>> START Dataset section

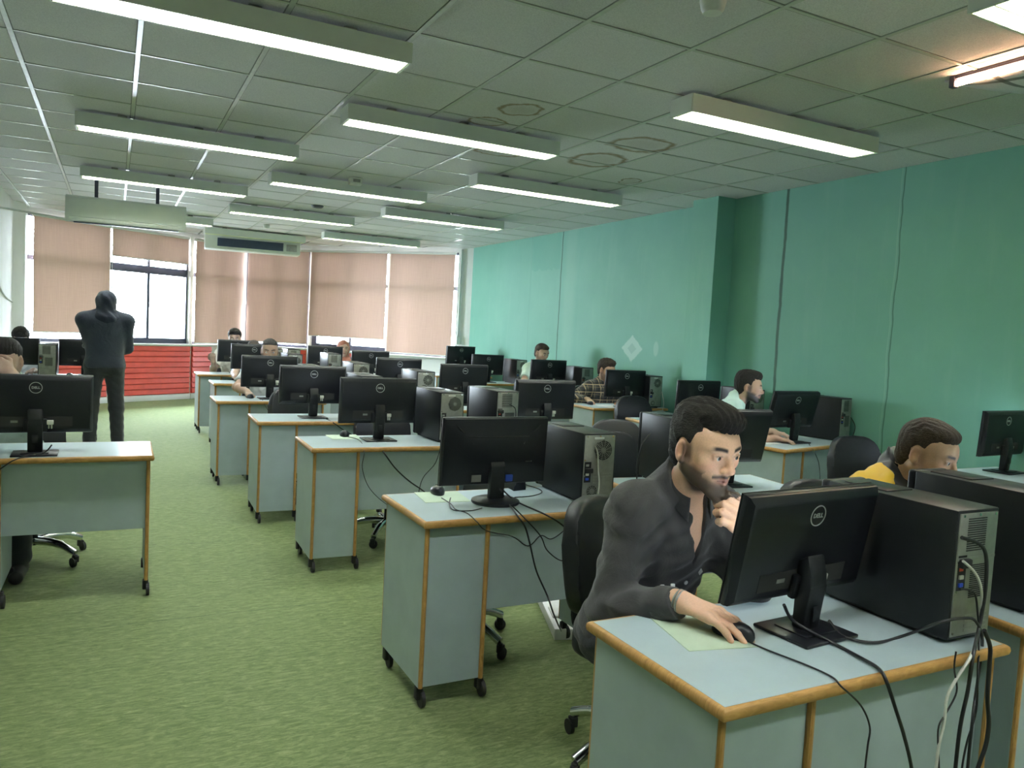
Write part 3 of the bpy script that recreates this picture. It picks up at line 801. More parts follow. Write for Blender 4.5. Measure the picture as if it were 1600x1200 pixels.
monitor(2.83, 4.92, 0, 'black monitor right behind the blue-plugged tower', tilt=3)
monitor(3.04, 6.9, 0, 'black monitor below the farthest wall-side screen')
monitor(2.69, 7.82, 0, 'black monitor half hidden behind a long tower top')
monitor(2.96, 9.75, 0, 'wide far monitor in the inner row under the bright strips')
monitor(2.66, 10.95, 0, 'far monitor under the woman in the red-brown scarf')
monitor(5.12, 2.95, 4, 'black monitor by the green wall at the picture edge', tilt=3)
monitor(4.68, 4.29, 3, 'turned black monitor facing the man in the mint shirt', tilt=14)
monitor(4.86, 5.6, 0, 'black monitor beside the green pilaster', tilt=3, lift=-.02)
monitor(4.84, 6.74, 0, 'black monitor covering half the face of the plaid-shirted man', tilt=3)
monitor(4.79, 8.3, 0, 'black monitor before the man in the pale T-shirt', lift=.02)
monitor(4.76, 10.0, 0, 'monitor by the green wall with no sitter behind, second from the blinds')
monitor(4.96, 11.45, 0, 'farthest monitor standing high against the white pier', lift=.07)
monitor(-.34, 4.47, 1, 'black monitor on the desk across the aisle, cut by the picture edge')
monitor(-.96, 9.75, 0, 'far monitor across the aisle by the white wall')
monitor(-.285, 9.78, 0, 'far monitor partly behind the standing man')

def tower(x, y, rz, where, kind='fan', H=.345):
    k = (kind, H)
    if k not in tower_p: tower_p[k] = make_tower(kind, H)
    return place(tower_p[k], ('t',)+k, (x, y, DT), R(rz), where, 'black computer towers')
tower(1.967, 1.395, 0, 'big black tower nearest the camera with a slotted metal rear', 'slots')
tower(1.905, 3.03, -1, 'black tower with a blue plug on the desk with the round-footed monitor', H=.31)
tower(1.93, 4.8, 3, 'black tower with a round fan vent on the third aisle desk', H=.325)
tower(1.73, 5.86, 0, 'tower on the fourth aisle desk, only its pale top showing')
tower(1.63, 7.3, 0, 'tower on the fifth aisle desk, only its top showing', H=.325)
tower(1.86, 9.3, 0, 'far tower between red slats, on the sixth aisle desk')
tower(1.9, 10.7, 0, 'farthest small tower at the end of the aisle desks')
tower(2.42, 1.44, -1, 'black tower cut by the picture edge, before the man in yellow', 'slots', .35)
tower(2.57, 3.13, -3, 'tall black tower at the shoulder of the dark-shirted man', 'slots')
tower(2.29, 4.72, 3, 'black tower right behind the round-footed monitor', 'slots')
tower(2.45, 6.62, 0, 'tower with a long pale top before a half hidden monitor', 'fan')
tower(2.18, 7.7, 0, 'small tower showing a bright fan vent in the inner row', 'fan')
tower(2.42, 9.7, 0, 'far bluish tower left of the woman in the scarf', 'slots', .35)
tower(2.16, 10.85, 0, 'far tower in the last inner row behind the bluish tower', 'slots')
tower(5.2, 4.5, 12, 'black tower by the green wall beside the turned monitor', 'slots')
tower(5.26, 5.48, -4, 'tower wedged between the pilaster and a monitor', 'fan', .325)
tower(5.17, 6.88, 0, 'black tower beside the plaid-shirted man', 'fan')
tower(5.19, 8.27, 0, 'black tower beside the man in the pale T-shirt', 'slots')
tower(5.17, 9.97, 0, 'tower by the green wall beside the unattended monitor', 'fan')
tower(5.3, 11.4, 0, 'farthest tower by the green wall', 'slots')
tower(-.625, 9.73, 0, 'far tower between two monitors behind the standing man', 'slots')

def chair(x, y, rz, where):
    return place(chair_p, 'chair', (x, y, 0), R(rz), where, 'black office chairs')
chair(1.66, 2.1, 24, 'black office chair carrying the dark-shirted man')
chair(1.45, 3.3, -80, 'empty chair behind the round-footed monitor, only its chrome base showing')
chair(1.72, 5.12, 0, 'empty chair at the third aisle desk with a chrome foot beside the panel')
chair(1.42, 6.5, 20, 'empty chair at the fourth aisle desk, its back edge under the monitor')
chair(1.38, 8.1, 0, 'chair under the staring sitter of the fifth aisle desk')
chair(1.52, 10.0, 0, 'chair under the blue-sleeved sitter of the sixth aisle desk')
chair(1.48, 11.28, 0, 'chair under the curly-haired sitter at the last aisle desk')
chair(2.72, 2.16, -8, 'chair of the man in the yellow jacket')
chair(2.74, 3.72, 0, 'empty chair behind the blue-plugged tower')
chair(3.12, 4.3, -14, 'second empty chair behind the tall tower')
chair(3.0, 11.4, 0, 'chair under the woman in the scarf')
chair(4.43, 3.35, -10, 'empty chair before the turned desk by the green wall')
chair(4.2, 4.92, 50, 'chair under the man in the mint shirt')
chair(4.68, 6.2, -6, 'empty chair in front of the plaid-shirted man')
chair(4.97, 7.52, 0, 'chair under the plaid-shirted man')
chair(5.0, 9.02, 0, 'chair under the man in the pale T-shirt')
chair(-.4, 5.2, 16, 'chair at the desk across the aisle with its chrome star base below the panel')
chair(-.9, 10.4, 0, 'chair by the white wall behind the far monitors')

def mouse(x, y, rz, where, z_=DT):
    return place(mouse_p, 'mouse', (x, y, z_), R(rz), where, 'black computer mice')
mouse(1.392, 1.42, 205, 'black mouse under the hand of the dark-shirted man', DT+.002)
mouse(1.285, 3.155, 170, 'black mouse left on the pale mat by the round-footed monitor', DT+.002)
mouse(1.34, 4.93, 170, 'black mouse on the third aisle desk', DT+.002)
mouse(1.125, 7.42, 175, 'mouse under the hand of the staring sitter')
mouse(1.27, 9.15, 160, 'mouse under the blue-sleeved hand')
mouse(4.58, 7.02, 170, 'mouse under the hand of the plaid-shirted man')
mouse(-.42, 9.6, 160, 'mouse on a paper on the far desk behind the standing man', DT+.002)
def flat(name, cx, cy, w_, d, rz, lab, cat, mat, th=.002, z_=DT):
    t = MB(); t.box(-w_/2, w_/2, -d/2, d/2, 0, th); o = t.build(name, mat, smooth=0); o.location = (cx, cy, z_); o.rotation_euler = (0, 0, R(rz)); return tag(o, lab, cat)
flat('mouse_mat', 1.335, 1.47, .185, .215, -12, 'pale mat under the hand and mouse of the dark-shirted man', 'mat', 'pad')
flat('mouse_mat', 1.28, 3.09, .2, .2, -6, 'pale square mat beside the round monitor foot', 'mat', 'pad')
flat('mouse_mat', 1.33, 4.9, .2, .19, 0, 'pale mat under the mouse of the third aisle desk', 'mat', 'pad')
flat('paper_sheet', -.44, 9.62, .21, .15, 8, 'white paper under the mouse behind the standing man', 'paper', 'paper')
flat('paper_sheet', 4.7, 6.86, .21, .29, 5, 'white paper on the desk of the plaid-shirted man', 'paper', 'paper')
flat('paper_sheet', 4.42, 4.3, .2, .15, 15, 'white paper beside the turned monitor', 'paper', 'paper')
# small scrap lying on the carpet and a floor trunking
t = thing('floor_trunking', 'white raised cable trunking on the carpet under the second aisle desks', 'trunking', (2.09, 3.45, 0), R(-20))
b = MB(); b.box(-.05, .05, -.34, .34, 0, .055, .004); b.build('duct', 'paper', t)
b = MB(); b.box(-.035, .035, -.2, -.06, .055, .068, .004); b.build('socket', 'detector', t)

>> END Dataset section

### Problem description
Restate the data above word for word. Skip every picture.

### Worked solution
Write part 3 of the bpy script that recreates this picture. It picks up at line 801. More parts follow. Write for Blender 4.5. Measure the picture as if it were 1600x1200 pixels.
monitor(2.83, 4.92, 0, 'black monitor right behind the blue-plugged tower', tilt=3)
monitor(3.04, 6.9, 0, 'black monitor below the farthest wall-side screen')
monitor(2.69, 7.82, 0, 'black monitor half hidden behind a long tower top')
monitor(2.96, 9.75, 0, 'wide far monitor in the inner row under the bright strips')
monitor(2.66, 10.95, 0, 'far monitor under the woman in the red-brown scarf')
monitor(5.12, 2.95, 4, 'black monitor by the green wall at the picture edge', tilt=3)
monitor(4.68, 4.29, 3, 'turned black monitor facing the man in the mint shirt', tilt=14)
monitor(4.86, 5.6, 0, 'black monitor beside the green pilaster', tilt=3, lift=-.02)
monitor(4.84, 6.74, 0, 'black monitor covering half the face of the plaid-shirted man', tilt=3)
monitor(4.79, 8.3, 0, 'black monitor before the man in the pale T-shirt', lift=.02)
monitor(4.76, 10.0, 0, 'monitor by the green wall with no sitter behind, second from the blinds')
monitor(4.96, 11.45, 0, 'farthest monitor standing high against the white pier', lift=.07)
monitor(-.34, 4.47, 1, 'black monitor on the desk across the aisle, cut by the picture edge')
monitor(-.96, 9.75, 0, 'far monitor across the aisle by the white wall')
monitor(-.285, 9.78, 0, 'far monitor partly behind the standing man')

def tower(x, y, rz, where, kind='fan', H=.345):
    k = (kind, H)
    if k not in tower_p: tower_p[k] = make_tower(kind, H)
    return place(tower_p[k], ('t',)+k, (x, y, DT), R(rz), where, 'black computer towers')
tower(1.967, 1.395, 0, 'big black tower nearest the camera with a slotted metal rear', 'slots')
tower(1.905, 3.03, -1, 'black tower with a blue plug on the desk with the round-footed monitor', H=.31)
tower(1.93, 4.8, 3, 'black tower with a round fan vent on the third aisle desk', H=.325)
tower(1.73, 5.86, 0, 'tower on the fourth aisle desk, only its pale top showing')
tower(1.63, 7.3, 0, 'tower on the fifth aisle desk, only its top showing', H=.325)
tower(1.86, 9.3, 0, 'far tower between red slats, on the sixth aisle desk')
tower(1.9, 10.7, 0, 'farthest small tower at the end of the aisle desks')
tower(2.42, 1.44, -1, 'black tower cut by the picture edge, before the man in yellow', 'slots', .35)
tower(2.57, 3.13, -3, 'tall black tower at the shoulder of the dark-shirted man', 'slots')
tower(2.29, 4.72, 3, 'black tower right behind the round-footed monitor', 'slots')
tower(2.45, 6.62, 0, 'tower with a long pale top before a half hidden monitor', 'fan')
tower(2.18, 7.7, 0, 'small tower showing a bright fan vent in the inner row', 'fan')
tower(2.42, 9.7, 0, 'far bluish tower left of the woman in the scarf', 'slots', .35)
tower(2.16, 10.85, 0, 'far tower in the last inner row behind the bluish tower', 'slots')
tower(5.2, 4.5, 12, 'black tower by the green wall beside the turned monitor', 'slots')
tower(5.26, 5.48, -4, 'tower wedged between the pilaster and a monitor', 'fan', .325)
tower(5.17, 6.88, 0, 'black tower beside the plaid-shirted man', 'fan')
tower(5.19, 8.27, 0, 'black tower beside the man in the pale T-shirt', 'slots')
tower(5.17, 9.97, 0, 'tower by the green wall beside the unattended monitor', 'fan')
tower(5.3, 11.4, 0, 'farthest tower by the green wall', 'slots')
tower(-.625, 9.73, 0, 'far tower between two monitors behind the standing man', 'slots')

def chair(x, y, rz, where):
    return place(chair_p, 'chair', (x, y, 0), R(rz), where, 'black office chairs')
chair(1.66, 2.1, 24, 'black office chair carrying the dark-shirted man')
chair(1.45, 3.3, -80, 'empty chair behind the round-footed monitor, only its chrome base showing')
chair(1.72, 5.12, 0, 'empty chair at the third aisle desk with a chrome foot beside the panel')
chair(1.42, 6.5, 20, 'empty chair at the fourth aisle desk, its back edge under the monitor')
chair(1.38, 8.1, 0, 'chair under the staring sitter of the fifth aisle desk')
chair(1.52, 10.0, 0, 'chair under the blue-sleeved sitter of the sixth aisle desk')
chair(1.48, 11.28, 0, 'chair under the curly-haired sitter at the last aisle desk')
chair(2.72, 2.16, -8, 'chair of the man in the yellow jacket')
chair(2.74, 3.72, 0, 'empty chair behind the blue-plugged tower')
chair(3.12, 4.3, -14, 'second empty chair behind the tall tower')
chair(3.0, 11.4, 0, 'chair under the woman in the scarf')
chair(4.43, 3.35, -10, 'empty chair before the turned desk by the green wall')
chair(4.2, 4.92, 50, 'chair under the man in the mint shirt')
chair(4.68, 6.2, -6, 'empty chair in front of the plaid-shirted man')
chair(4.97, 7.52, 0, 'chair under the plaid-shirted man')
chair(5.0, 9.02, 0, 'chair under the man in the pale T-shirt')
chair(-.4, 5.2, 16, 'chair at the desk across the aisle with its chrome star base below the panel')
chair(-.9, 10.4, 0, 'chair by the white wall behind the far monitors')

def mouse(x, y, rz, where, z_=DT):
    return place(mouse_p, 'mouse', (x, y, z_), R(rz), where, 'black computer mice')
mouse(1.392, 1.42, 205, 'black mouse under the hand of the dark-shirted man', DT+.002)
mouse(1.285, 3.155, 170, 'black mouse left on the pale mat by the round-footed monitor', DT+.002)
mouse(1.34, 4.93, 170, 'black mouse on the third aisle desk', DT+.002)
mouse(1.125, 7.42, 175, 'mouse under the hand of the staring sitter')
mouse(1.27, 9.15, 160, 'mouse under the blue-sleeved hand')
mouse(4.58, 7.02, 170, 'mouse under the hand of the plaid-shirted man')
mouse(-.42, 9.6, 160, 'mouse on a paper on the far desk behind the standing man', DT+.002)
def flat(name, cx, cy, w_, d, rz, lab, cat, mat, th=.002, z_=DT):
    t = MB(); t.box(-w_/2, w_/2, -d/2, d/2, 0, th); o = t.build(name, mat, smooth=0); o.location = (cx, cy, z_); o.rotation_euler = (0, 0, R(rz)); return tag(o, lab, cat)
flat('mouse_mat', 1.335, 1.47, .185, .215, -12, 'pale mat under the hand and mouse of the dark-shirted man', 'mat', 'pad')
flat('mouse_mat', 1.28, 3.09, .2, .2, -6, 'pale square mat beside the round monitor foot', 'mat', 'pad')
flat('mouse_mat', 1.33, 4.9, .2, .19, 0, 'pale mat under the mouse of the third aisle desk', 'mat', 'pad')
flat('paper_sheet', -.44, 9.62, .21, .15, 8, 'white paper under the mouse behind the standing man', 'paper', 'paper')
flat('paper_sheet', 4.7, 6.86, .21, .29, 5, 'white paper on the desk of the plaid-shirted man', 'paper', 'paper')
flat('paper_sheet', 4.42, 4.3, .2, .15, 15, 'white paper beside the turned monitor', 'paper', 'paper')
# small scrap lying on the carpet and a floor trunking
t = thing('floor_trunking', 'white raised cable trunking on the carpet under the second aisle desks', 'trunking', (2.09, 3.45, 0), R(-20))
b = MB(); b.box(-.05, .05, -.34, .34, 0, .055, .004); b.build('duct', 'paper', t)
b = MB(); b.box(-.035, .035, -.2, -.06, .055, .068, .004); b.build('socket', 'detector', t)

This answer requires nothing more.